Wir kehren gleich zu Gerald Early von der Washington State University in St. Louis zurück.
Doch zunächst T.S. Monk, der im Gespräch mit der SZ in geradezu idealtypischer Weise - unfreiwillig - darlegt, worin die politische Wirkungslosigkeit des Jazz und seiner Repräsentanten wurzelt:
„Mein Vater war politisch sehr wach. er musste nur nicht darüber reden. Er konnte das mit seiner Musik ausdrücken. Seine Zuhörer verstanden das. Denn das war ja der Kern des Modern Jazz, die Abstraktion des Widerstandes in ein Vokabular, das kein Außenstehender verstand.“
Wir wollen vorsichtig die Frage stellen, ob seinerzeit unter den „Außenstehenden“ auch jene real-politischen Kämpfer der Bürgerrechtsbewegung sich befanden, die in den „Abstraktionen“ der mit ihnen sympathisierenden Musiker zwar „Widerstand“ erkannten, ästhetischen Widerstand, aber eben keinen politisch nutzbaren.

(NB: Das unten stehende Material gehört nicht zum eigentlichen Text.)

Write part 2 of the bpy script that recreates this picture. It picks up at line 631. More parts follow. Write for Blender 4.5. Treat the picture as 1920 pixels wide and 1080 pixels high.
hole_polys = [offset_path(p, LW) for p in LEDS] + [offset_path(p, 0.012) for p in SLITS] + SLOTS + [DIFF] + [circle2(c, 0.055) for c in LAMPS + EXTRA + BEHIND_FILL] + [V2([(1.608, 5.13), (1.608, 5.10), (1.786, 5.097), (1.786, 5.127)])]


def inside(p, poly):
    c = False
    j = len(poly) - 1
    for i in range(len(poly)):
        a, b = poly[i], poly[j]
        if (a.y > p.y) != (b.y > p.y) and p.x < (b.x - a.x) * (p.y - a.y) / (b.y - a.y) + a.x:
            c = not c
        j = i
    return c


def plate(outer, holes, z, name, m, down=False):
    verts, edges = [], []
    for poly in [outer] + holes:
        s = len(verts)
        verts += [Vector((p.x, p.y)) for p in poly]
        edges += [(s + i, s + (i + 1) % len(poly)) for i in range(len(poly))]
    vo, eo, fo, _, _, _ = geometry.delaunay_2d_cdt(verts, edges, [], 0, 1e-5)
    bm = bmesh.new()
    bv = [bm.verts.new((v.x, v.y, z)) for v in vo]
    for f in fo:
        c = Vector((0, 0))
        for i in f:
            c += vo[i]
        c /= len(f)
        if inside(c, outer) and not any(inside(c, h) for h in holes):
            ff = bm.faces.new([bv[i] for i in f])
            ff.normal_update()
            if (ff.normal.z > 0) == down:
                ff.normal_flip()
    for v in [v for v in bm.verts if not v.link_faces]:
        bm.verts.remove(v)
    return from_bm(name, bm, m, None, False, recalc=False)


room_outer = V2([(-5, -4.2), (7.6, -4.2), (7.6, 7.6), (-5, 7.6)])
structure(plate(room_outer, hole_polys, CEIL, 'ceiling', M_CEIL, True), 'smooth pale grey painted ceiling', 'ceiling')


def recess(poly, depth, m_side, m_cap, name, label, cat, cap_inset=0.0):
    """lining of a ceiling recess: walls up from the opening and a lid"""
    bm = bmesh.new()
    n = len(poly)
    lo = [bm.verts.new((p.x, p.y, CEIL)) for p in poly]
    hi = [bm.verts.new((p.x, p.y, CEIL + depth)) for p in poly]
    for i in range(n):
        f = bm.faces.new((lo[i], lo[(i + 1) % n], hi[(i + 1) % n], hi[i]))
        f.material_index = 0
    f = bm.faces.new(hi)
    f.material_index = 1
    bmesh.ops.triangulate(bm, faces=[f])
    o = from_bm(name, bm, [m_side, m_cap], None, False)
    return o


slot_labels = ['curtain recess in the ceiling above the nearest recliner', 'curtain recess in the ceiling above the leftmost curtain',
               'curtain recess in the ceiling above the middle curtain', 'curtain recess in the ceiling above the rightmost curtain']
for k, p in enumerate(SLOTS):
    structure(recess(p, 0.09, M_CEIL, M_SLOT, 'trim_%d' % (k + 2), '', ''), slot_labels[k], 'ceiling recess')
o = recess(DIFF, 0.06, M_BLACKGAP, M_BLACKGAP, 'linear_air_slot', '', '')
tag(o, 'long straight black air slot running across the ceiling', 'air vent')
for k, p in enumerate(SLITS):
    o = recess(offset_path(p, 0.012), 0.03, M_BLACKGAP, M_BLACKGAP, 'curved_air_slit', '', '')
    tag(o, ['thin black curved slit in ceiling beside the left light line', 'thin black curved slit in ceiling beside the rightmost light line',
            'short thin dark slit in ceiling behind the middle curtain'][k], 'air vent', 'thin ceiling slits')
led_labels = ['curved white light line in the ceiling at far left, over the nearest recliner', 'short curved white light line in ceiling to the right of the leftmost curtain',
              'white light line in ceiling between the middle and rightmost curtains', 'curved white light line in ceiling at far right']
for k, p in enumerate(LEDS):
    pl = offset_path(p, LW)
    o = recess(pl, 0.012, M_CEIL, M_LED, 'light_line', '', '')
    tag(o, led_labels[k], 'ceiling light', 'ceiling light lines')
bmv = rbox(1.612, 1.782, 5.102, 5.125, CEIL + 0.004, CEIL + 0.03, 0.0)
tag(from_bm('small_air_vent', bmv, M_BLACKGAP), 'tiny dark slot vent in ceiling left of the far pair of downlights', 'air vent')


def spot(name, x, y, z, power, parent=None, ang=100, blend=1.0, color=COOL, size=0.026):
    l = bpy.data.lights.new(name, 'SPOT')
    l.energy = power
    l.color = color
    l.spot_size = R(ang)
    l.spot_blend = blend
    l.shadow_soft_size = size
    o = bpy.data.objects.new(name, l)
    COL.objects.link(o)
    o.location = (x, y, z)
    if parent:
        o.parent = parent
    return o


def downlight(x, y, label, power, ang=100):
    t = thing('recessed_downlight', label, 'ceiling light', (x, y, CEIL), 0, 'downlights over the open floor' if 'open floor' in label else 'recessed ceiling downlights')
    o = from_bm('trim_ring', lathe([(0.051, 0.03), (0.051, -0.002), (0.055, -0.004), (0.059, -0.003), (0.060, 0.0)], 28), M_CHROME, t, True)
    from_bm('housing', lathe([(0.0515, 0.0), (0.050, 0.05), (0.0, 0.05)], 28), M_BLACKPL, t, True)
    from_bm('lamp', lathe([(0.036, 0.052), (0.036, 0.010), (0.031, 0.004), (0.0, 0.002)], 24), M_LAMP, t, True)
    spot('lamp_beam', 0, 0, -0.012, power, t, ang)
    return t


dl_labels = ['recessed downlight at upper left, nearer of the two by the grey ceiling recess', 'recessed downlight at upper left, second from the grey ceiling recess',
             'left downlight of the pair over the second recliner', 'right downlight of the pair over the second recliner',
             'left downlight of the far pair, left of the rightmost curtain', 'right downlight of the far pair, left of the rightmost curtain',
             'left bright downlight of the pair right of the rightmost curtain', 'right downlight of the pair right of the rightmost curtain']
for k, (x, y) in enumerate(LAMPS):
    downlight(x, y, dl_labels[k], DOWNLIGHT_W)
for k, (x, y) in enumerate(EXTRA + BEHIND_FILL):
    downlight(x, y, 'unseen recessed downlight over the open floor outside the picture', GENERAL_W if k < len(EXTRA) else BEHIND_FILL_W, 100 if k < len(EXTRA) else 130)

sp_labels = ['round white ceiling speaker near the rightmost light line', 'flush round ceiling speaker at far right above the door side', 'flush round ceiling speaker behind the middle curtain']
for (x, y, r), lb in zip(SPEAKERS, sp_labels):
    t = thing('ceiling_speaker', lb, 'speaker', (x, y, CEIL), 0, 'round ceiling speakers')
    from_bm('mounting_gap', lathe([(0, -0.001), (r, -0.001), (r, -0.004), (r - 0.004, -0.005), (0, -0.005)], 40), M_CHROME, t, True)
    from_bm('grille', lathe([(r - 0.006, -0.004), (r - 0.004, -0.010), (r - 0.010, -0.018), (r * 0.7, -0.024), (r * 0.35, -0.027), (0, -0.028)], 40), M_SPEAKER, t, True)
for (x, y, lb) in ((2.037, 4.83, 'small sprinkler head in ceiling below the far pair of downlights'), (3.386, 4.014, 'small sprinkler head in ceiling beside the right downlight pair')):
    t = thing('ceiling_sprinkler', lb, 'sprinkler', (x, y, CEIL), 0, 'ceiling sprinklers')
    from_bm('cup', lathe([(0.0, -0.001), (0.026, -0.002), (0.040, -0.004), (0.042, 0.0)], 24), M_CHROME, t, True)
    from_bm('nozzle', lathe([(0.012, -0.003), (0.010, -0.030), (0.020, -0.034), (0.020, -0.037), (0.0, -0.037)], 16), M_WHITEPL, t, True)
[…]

Zurück zu Gerald Early. Er zeigt sich jetzt dort, wo man lange, eigentlich noch nie einen Jazz-Repräsentanten erlebt hat. In der Arena der politischen Debatten.
Und an seiner Seite - fasten seatbelts! - ein Mann, der in unserer kleinen Welt bis dato als „konservativ“ verschrieen war (um es ganz freundlich auszudrücken), dessen jazz-ästhetischen Konservativismus man grundsätzlich auch für einen politischen Konservativismus gehalten hat - Wynton Marsalis.
Early und His Wyntoness, zwei von 153 Intellektuellen, die in "Harper’s Magazine", "Le Monde", "La Repubblica" und in der ZEIT den liberalen Aufruf „Widerstand darf kein Dogma sein“ unterzeichnet haben.
Man kann von diesem Manifest im Detail halten, was man will. Aber Gerald Early und Wynton Marsalis neben Salman Rushdie, Daniel Kehlmann, Margaret Atwood, Louis Begley, Michael Walzer und und und - das hat was!
Das ist die vielbeschworene Augenhöhe (wenigstens „auf Papier“).